Boeing has finalized the all-important fan diameter for the 737 MAX derivative program at 68 in., answering a growing number of questions from would-be operators and bolstering the twin jet’s credibility in continuing campaigns against Airbus’s successful A320NEO.

At the same time, Boeing announced that order commitments for the MAX have exceeded 600 from eight airlines, up from the 496 from five airlines previously disclosed when the program was officially launched in August. “The customers are responding quite well; we’re expecting several hundred more commitments quite soon,” says 737 Chief Program Engineer John Hamilton. Aside from American Airlines, no other customers have yet been identified.

The choice of a 68-in. diameter fan is “the sweet spot” for optimum bypass ratio and performance against increased drag, and is “the right decision for us” says Boeing Commercial Airplanes President and CEO Jim Albaugh. Speaking at the Goldman Sachs Global Industrials Conference in Boston yesterday, Albaugh said the MAX project “allows us to keep operating margins over the A320NEO and the money we didn’t spend on New Small Airplane we can use to improve the 777 and develop the 787-10, or stretched 787. We really have de-risked this decade,” he added.

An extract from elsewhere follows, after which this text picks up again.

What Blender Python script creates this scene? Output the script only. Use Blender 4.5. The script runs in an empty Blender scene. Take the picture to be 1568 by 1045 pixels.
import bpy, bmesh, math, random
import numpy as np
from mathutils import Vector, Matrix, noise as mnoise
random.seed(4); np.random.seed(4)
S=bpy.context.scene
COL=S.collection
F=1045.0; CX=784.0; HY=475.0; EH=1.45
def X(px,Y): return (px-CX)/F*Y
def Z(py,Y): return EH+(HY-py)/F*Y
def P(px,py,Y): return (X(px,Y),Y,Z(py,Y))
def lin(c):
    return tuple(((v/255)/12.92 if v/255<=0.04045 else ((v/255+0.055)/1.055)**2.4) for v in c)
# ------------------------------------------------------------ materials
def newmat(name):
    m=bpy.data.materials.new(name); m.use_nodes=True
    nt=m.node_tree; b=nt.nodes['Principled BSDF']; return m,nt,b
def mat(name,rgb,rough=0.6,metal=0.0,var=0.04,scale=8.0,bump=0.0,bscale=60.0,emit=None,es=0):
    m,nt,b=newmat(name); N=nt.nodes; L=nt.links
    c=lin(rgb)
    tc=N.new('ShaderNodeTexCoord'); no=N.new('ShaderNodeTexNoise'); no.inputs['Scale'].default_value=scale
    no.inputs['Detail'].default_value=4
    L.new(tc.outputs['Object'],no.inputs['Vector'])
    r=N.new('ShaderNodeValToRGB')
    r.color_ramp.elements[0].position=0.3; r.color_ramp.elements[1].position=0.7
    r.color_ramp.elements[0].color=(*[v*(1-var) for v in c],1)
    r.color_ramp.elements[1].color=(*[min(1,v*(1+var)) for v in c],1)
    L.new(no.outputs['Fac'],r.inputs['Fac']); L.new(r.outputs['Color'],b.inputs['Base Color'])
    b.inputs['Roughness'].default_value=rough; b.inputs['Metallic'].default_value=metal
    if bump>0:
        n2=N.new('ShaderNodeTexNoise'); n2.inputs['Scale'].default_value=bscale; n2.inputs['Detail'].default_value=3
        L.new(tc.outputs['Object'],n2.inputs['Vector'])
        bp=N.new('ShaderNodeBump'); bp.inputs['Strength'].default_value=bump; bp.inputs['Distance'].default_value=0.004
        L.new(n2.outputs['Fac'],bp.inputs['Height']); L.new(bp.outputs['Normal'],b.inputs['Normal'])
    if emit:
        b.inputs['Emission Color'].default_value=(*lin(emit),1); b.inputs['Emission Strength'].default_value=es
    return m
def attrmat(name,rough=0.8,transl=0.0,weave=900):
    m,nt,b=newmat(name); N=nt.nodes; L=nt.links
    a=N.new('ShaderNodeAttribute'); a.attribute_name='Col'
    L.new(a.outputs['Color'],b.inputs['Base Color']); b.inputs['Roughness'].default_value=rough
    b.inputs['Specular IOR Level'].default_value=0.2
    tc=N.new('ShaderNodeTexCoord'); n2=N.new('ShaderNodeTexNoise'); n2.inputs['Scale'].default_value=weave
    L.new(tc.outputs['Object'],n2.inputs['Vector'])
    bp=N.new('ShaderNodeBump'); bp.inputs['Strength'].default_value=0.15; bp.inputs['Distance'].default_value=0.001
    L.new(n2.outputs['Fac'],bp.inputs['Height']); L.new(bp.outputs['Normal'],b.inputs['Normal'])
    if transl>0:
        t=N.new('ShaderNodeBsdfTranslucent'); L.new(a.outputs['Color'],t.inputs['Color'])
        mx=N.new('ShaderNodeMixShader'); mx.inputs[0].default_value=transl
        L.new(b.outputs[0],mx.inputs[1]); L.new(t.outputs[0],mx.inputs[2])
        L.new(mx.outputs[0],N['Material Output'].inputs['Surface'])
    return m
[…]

The 68-in. fan size is the largest possible that can be accommodated beneath the wing without extensive modifications to the landing gear. Although the 68-in. fan does not strictly require a nose leg extension, Hamilton says, additional design space will enable a more optimized design. “We’ve allowed our designers to remove that restraint, and the nose gear will float up a little bit," he said, adding that a nose gear dimension has not been selected.

Overall, Boeing continues to play down the extent of the modifications that will be made as it moves to MAX, although it does concede that specific technologies could be introduced if they "earn" their way on to the program. The redesigned aft fuselage Section 48, for example, will be based on the current aluminum structural materials of the existing aircraft, rather than composite. The wings, while requiring discrete strengthening for the higher weights of the Leap engine, will be essentially unchanged. Even the planned change to fly-by-wire spoilers, confirmed by Hamilton on Thursday, is being made in a less disruptive way by adapting a tried and trusted architecture based on the 757. Such a system does not require the same levels of redundancy as a primary flight control system, “so the weight impact is not the same,” says Hamilton.

Boeing completed an internal review of the MAX program in late October and is “on schedule for service entry in 2017,” he adds. However, reflecting on comments made earlier in the day by Albaugh, Hamilton concedes that “he will continue to push the team to pull that forward to the left.” Firm configuration is targeted for 2013. Although precise details of the remaining schedule remain under wraps, Boeing is expected to complete design loads and critical design reviews in 2014, with assembly of the initial MAX aircraft in 2015. Boeing says first flight will be in 2016. Depending on how early in the year this is achieved could provide sufficient time for test and certification before the end of 2016, thereby bringing forward potential entry-into-service.